Big names such as Stanford's Shayne Skov and Michigan State's Max Bullough went undrafted, further highlighting how poor most of the NFL determined this year's class of inside linebackers to be. Outside of Mosley and Shazier, the majority of the remaining players possess severe flaws that will likely keep them from being high-quality starters at the next level. 

When the board fell the way it did, the Packers stayed true to theirs and avoided reaching for a prospect at such a weak position. Fighting mediocrity with mediocrity is the surest way to stay mediocre. 

But now the Packers must deal with the reality of an unimproved position group in the middle of their defense. 
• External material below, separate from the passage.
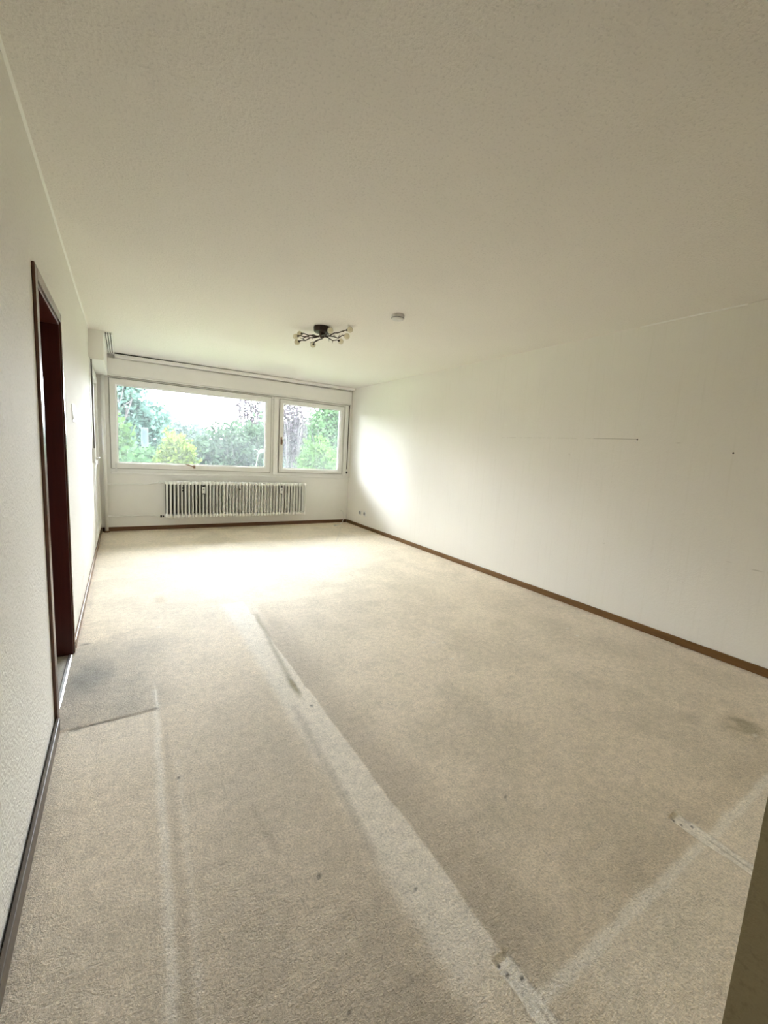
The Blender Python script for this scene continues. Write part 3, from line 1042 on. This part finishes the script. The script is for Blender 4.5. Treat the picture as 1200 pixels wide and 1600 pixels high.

Hawk and Jones only have a brief spell of playing well next to each other in the base defense. Neither is particularly efficient at causing turnovers or making big plays, likely because both are only average athletes at a position that more often than not requires elite size-speed ratios. 

Lattimore and Barrington have attractive upsides. With continued development, both have the makeup to become serviceable starters inside. But keep in mind, Lattimore is a former undrafted free agent, and Barrington was selected with the 232nd pick in 2013. There's a limit to what you can reasonably expect from the pair. 

The Packers will likely enter next season with confidence in their personnel along the defensive line, at edge-rushers and at cornerback. Safety took a step forward with Clinton-Dix's arrival. Inside linebacker remains the biggest question mark. 

Getting Mosley or Shazier would have answered those questions. When two other 3-4 teams grabbed them first, Thompson avoided wasting a pick on a lesser player who might struggle to ever win a job over Hawk or Jones. 

Not every hole can be filled in one draft. The Packers will bank on the consistency of Hawk, better health for Jones and development in Lattimore and Barrington to solve the inside linebacker deficiency from the 2013 season. 


Zach Kruse covers the NFC North for Bleacher Report.